Wunsch nach mehr finanzieller Unterstützung
Die Kinder und Jugendlichen, die unter dem Dach von Sankt-Josef ihr Zuhause haben, leben in kleinen Gruppen zusammen. Dort wird heute gemeinsam Weihnachten gefeiert. „Alle Betreuer sind dabei“, sagt Michael Hegemann. Es gibt einen Weihnachtsbaum, etwas Besonderes zu essen und zur Bescherung werden die gespendeten Geschenke überreicht. Fast wie in einer Familie. Nur, dass die Betreuer danach nach Hause fahren und nur einige wenige zum Nachtdienst dableiben.

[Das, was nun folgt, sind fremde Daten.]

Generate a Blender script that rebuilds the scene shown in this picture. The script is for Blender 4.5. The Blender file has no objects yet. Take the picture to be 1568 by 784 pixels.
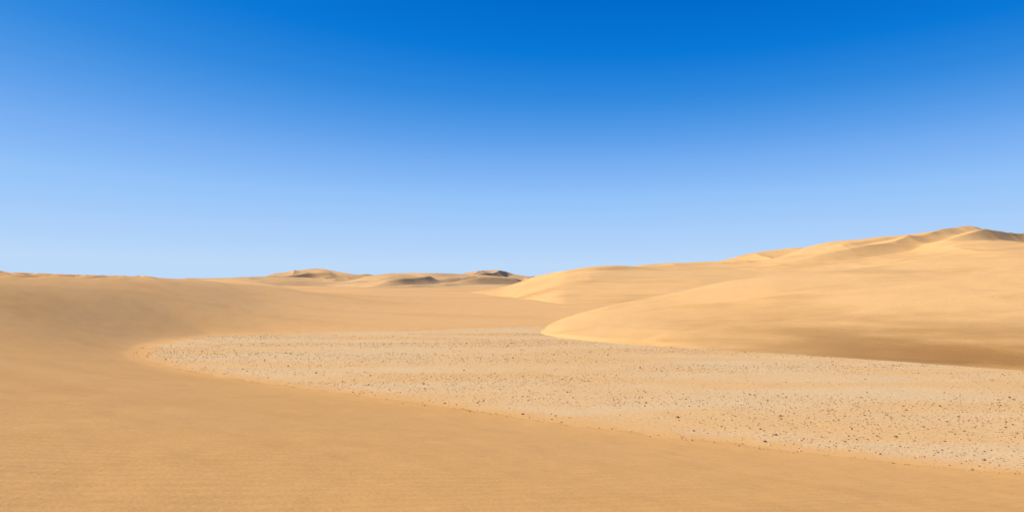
import bpy, math, numpy as np, random
from mathutils import Vector, noise as mnoise
sc=bpy.context.scene
rng=np.random.default_rng(7)
H=6.0; F=1230.0; HY=430.0
# ---------------- helpers ----------------
def ground_pt(px,py):
    Y=H*F/(py-HY); return (Y*(px-784)/F, Y)
def pchip(xk,yk,x):
    xk=np.asarray(xk,float); yk=np.asarray(yk,float)
    h=np.diff(xk); d=np.diff(yk,axis=0)/(h if yk.ndim==1 else h[:,None])
    n=len(xk); m=np.zeros_like(yk)
    if n==2: m[:]=d[0]
    else:
        for i in range(1,n-1):
            w1=2*h[i]+h[i-1]; w2=h[i]+2*h[i-1]
            a=d[i-1]; b=d[i]
            ok=(a*b)>0
            with np.errstate(divide='ignore',invalid='ignore'):
                v=(w1+w2)/(w1/a+w2/b)
            m[i]=np.where(ok,v,0)
        m[0]=d[0]; m[-1]=d[-1]
    x=np.clip(x,xk[0],xk[-1]); i=np.clip(np.searchsorted(xk,x,side='right')-1,0,n-2)
    t=(x-xk[i])/h[i]; hh=h[i]
    if yk.ndim>1: t=t[:,None]; hh=hh[:,None]
    return ((2*t**3-3*t**2+1)*yk[i]+(t**3-2*t**2+t)*hh*m[i]+(-2*t**3+3*t**2)*yk[i+1]+(t**3-t**2)*hh*m[i+1])
_perm=rng.random((256,256))
def vnoise(x,y):
    xi=np.floor(x).astype(int); yi=np.floor(y).astype(int)
    fx=x-xi; fy=y-yi; fx=fx*fx*fx*(fx*(fx*6-15)+10); fy=fy*fy*fy*(fy*(fy*6-15)+10)
    a=_perm[xi&255,yi&255]; b=_perm[(xi+1)&255,yi&255]; c=_perm[xi&255,(yi+1)&255]; d=_perm[(xi+1)&255,(yi+1)&255]
    return (a*(1-fx)+b*fx)*(1-fy)+(c*(1-fx)+d*fx)*fy-0.5
def fbm(x,y,o=3):
    s=0;a=1
    for k in range(o):
        s=s+a*vnoise(x+17.3*k,y-9.1*k); x=x*2.03; y=y*2.03; a*=0.5
    return s
def ridged(x,y):
    wx=x+0.5*vnoise(x*0.7+5,y*0.7); wy=y+0.5*vnoise(x*0.7,y*0.7+9)
    n1=1-np.abs(2*vnoise(wx,wy)); n2=1-np.abs(2*vnoise(wx*2.1+3,wy*2.1))
    return (n1**3+0.35*n2**2)-0.5
def grid_mesh(name,X,Y,Z,mat,attr=None):
    r,c=X.shape
    co=np.stack([X,Y,Z],-1).reshape(-1,3).astype(np.float32)
    idx=np.arange(r*c).reshape(r,c)
    q=np.stack([idx[:-1,:-1],idx[:-1,1:],idx[1:,1:],idx[1:,:-1]],-1).reshape(-1,4)
    me=bpy.data.meshes.new(name)
    me.vertices.add(len(co)); me.vertices.foreach_set('co',co.ravel())
    me.loops.add(q.size); me.loops.foreach_set('vertex_index',q.ravel().astype(np.int32))
    me.polygons.add(len(q)); me.polygons.foreach_set('loop_start',(np.arange(len(q))*4).astype(np.int32))
    me.polygons.foreach_set('loop_total',np.full(len(q),4,np.int32))
    me.update()
    if attr is not None:
        at=me.attributes.new('cover','FLOAT','POINT'); at.data.foreach_set('value',attr.ravel().astype(np.float32))
    me.polygons.foreach_set('use_smooth',np.ones(len(q),bool))
    me.materials.append(mat)
    ob=bpy.data.objects.new(name,me); sc.collection.objects.link(ob); return ob
# ---------------- materials ----------------
def new_mat(name):
    m=bpy.data.materials.new(name); m.use_nodes=True; nt=m.node_tree
    b=nt.nodes['Principled BSDF']; b.inputs['Roughness'].default_value=0.95
    b.inputs['Specular IOR Level'].default_value=0.1
    return m,nt,b
def N(nt,t,**k):
    n=nt.nodes.new(t)
    for a,v in k.items():
        if a in n.inputs: n.inputs[a].default_value=v
        else: setattr(n,a,v)
    return n
def mapping(nt,scale,rot=(0,0,0)):
    tc=N(nt,'ShaderNodeNewGeometry'); mp=N(nt,'ShaderNodeMapping')
    mp.inputs['Scale'].default_value=scale; mp.inputs['Rotation'].default_value=rot
    nt.links.new(tc.outputs['Position'],mp.inputs['Vector']); return mp
def tex(nt,mp,scale,detail=4,rough=0.5):
    n=N(nt,'ShaderNodeTexNoise'); n.inputs['Scale'].default_value=scale; n.inputs['Detail'].default_value=detail; n.inputs['Roughness'].default_value=rough
    nt.links.new(mp.outputs[0],n.inputs['Vector']); return n
def ramp(nt,src,stops):
    r=N(nt,'ShaderNodeValToRGB'); e=r.color_ramp.elements
    while len(e)<len(stops): e.new(0.5)
    for i,(p,c) in enumerate(stops):
        e[i].position=p; e[i].color=(c if len(c)==4 else (*c,1))
    nt.links.new(src,r.inputs[0]); return r
def mix(nt,a,b,f,mode='MIX'):
    m=N(nt,'ShaderNodeMix',data_type='RGBA',blend_type=mode)
    for s,i in ((f,0),(a,6),(b,7)):
        if hasattr(s,'links'): nt.links.new(s,m.inputs[i])
        else: m.inputs[i].default_value=s
    return m.outputs[2]
def mr(nt,s,a,b_):
    r_=N(nt,'ShaderNodeMapRange',interpolation_type='SMOOTHSTEP'); r_.inputs[1].default_value=a; r_.inputs[2].default_value=b_
    nt.links.new(s,r_.inputs[0]); return r_.outputs[0]
def mul(nt,a,b_):
    m=N(nt,'ShaderNodeMath',operation='MULTIPLY')
    for i,s in enumerate((a,b_)):
        if hasattr(s,'links'): nt.links.new(s,m.inputs[i])
        else: m.inputs[i].default_value=s
    return m.outputs[0]
DUNE=(0.87,0.48,0.162)
def sand(name,c1,c2,dark,dark_amt=0.35,far=1.0,rip=0.25,foot_shade=None,farcol=None,grain=0.3):
    m,nt,b=new_mat(name)
    mp=mapping(nt,(1,1,1))
    big=tex(nt,mp,0.03/far,4,0.55)
    base=mix(nt,(*c1,1),(*c2,1),ramp(nt,big.outputs[0],[(0.35,(0,0,0)),(0.65,(1,1,1))]).outputs[0])
    g0=N(nt,'ShaderNodeNewGeometry'); sx=N(nt,'ShaderNodeSeparateXYZ'); nt.links.new(g0.outputs['Position'],sx.inputs[0])
    if farcol:
        base=mix(nt,base,(*farcol,1),mul(nt,mr(nt,sx.outputs[1],35,130),0.9))
    mps=mapping(nt,(0.25,1.0,4.0),(0,0,math.radians(-12)))
    st=tex(nt,mps,0.12/far,5,0.6)
    msk=ramp(nt,st.outputs[0],[(0.50,(0,0,0)),(0.75,(dark_amt,)*3)])
    base=mix(nt,base,(*dark,1),msk.outputs[0])
    if foot_shade:
        # shade low on the right flank, painted into the sand colour
        stf=tex(nt,mapping(nt,(0.05,0.05,0.8)),1.0,5,0.6)
        k=mul(nt,mul(nt,mr(nt,sx.outputs[0],6,36),mr(nt,sx.outputs[2],4.2,0.1)),mr(nt,stf.outputs[0],0.22,0.64))
        base=mix(nt,base,(*foot_shade,1),k)
    gr=tex(nt,mp,14,3,0.7)
    g=ramp(nt,gr.outputs[0],[(0.3,(0.90,0.90,0.90)),(0.7,(1.06,1.06,1.06))])
    base=mix(nt,base,g.outputs[0],1.0,'MULTIPLY')
    nt.links.new(base,b.inputs['Base Color'])
    med=tex(nt,mapping(nt,(0.5,1.3,1),(0,0,math.radians(20))),0.8/far,7,0.62)
    bp=N(nt,'ShaderNodeBump'); bp.inputs['Strength'].default_value=min(1,rip*1.4); bp.inputs['Distance'].default_value=0.14*far
    nt.links.new(med.outputs[0],bp.inputs['Height'])
    # wind ripples
    rw=N(nt,'ShaderNodeTexWave'); rw.inputs['Scale'].default_value=1.1; rw.inputs['Distortion'].default_value=5; rw.inputs['Detail'].default_value=3; rw.inputs['Detail Scale'].default_value=0.6
    nt.links.new(mapping(nt,(0.5,1,1),(0,0,math.radians(35))).outputs[0],rw.inputs['Vector'])
    bw=N(nt,'ShaderNodeBump'); bw.inputs['Strength'].default_value=0.16 if far==1 else 0; bw.inputs['Distance'].default_value=0.03
    nt.links.new(rw.outputs['Fac'],bw.inputs['Height']); nt.links.new(bp.outputs[0],bw.inputs['Normal'])
    bp2=N(nt,'ShaderNodeBump'); bp2.inputs['Strength'].default_value=grain; bp2.inputs['Distance'].default_value=0.02
    nt.links.new(gr.outputs[0],bp2.inputs['Height']); nt.links.new(bw.outputs[0],bp2.inputs['Normal'])
    nt.links.new(bp2.outputs[0],b.inputs['Normal'])
    return m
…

So schön der Spenden- und Geschenkesegen für das Kinderheim alle Jahre wieder im Dezember auch ist – ein Jahr hat einfach viel mehr Tage als nur Weihnachten. Geschäftsführer Michael Hegemann will nicht undankbar klingen, aber er spricht das aus, was auch die Gruppenleiter bewegt. „Wir könnten noch viel mehr für unsere Kinder und Jugendlichen tun, wenn wir auch über das Jahr verteilt noch mehr finanzielle Unterstützung hätten.“
Neuer Bolzplatz für 2020 geplant
2020 würde das Kinderheim gerne den Bolzplatz erneuern. Der ist noch aus den 60er Jahren, aus Beton gegossen und mit Metalltoren. Blutige Knie sind hier keine Seltenheit. Deshalb haben die Mädchen und Jungen, die sich im Kinderrat des Hauses engagieren, das Thema neulich mal wieder auf die Tagesordnung gebracht. Ein teurer Wunsch: 80 000 Euro werden benötigt.
Auf Großspender wie die Sparkassenstiftung, den Spar- und Bauverein oder die Sankt-Josef-Stiftung kann das Kinderheim zählen. Aber bis zum fertigen Bolzplatz ist noch immer sehr viel Luft nach oben. Eine von vielen Gelegenheiten, auch nach den Weihnachtstagen für andere etwas Gutes zu tun.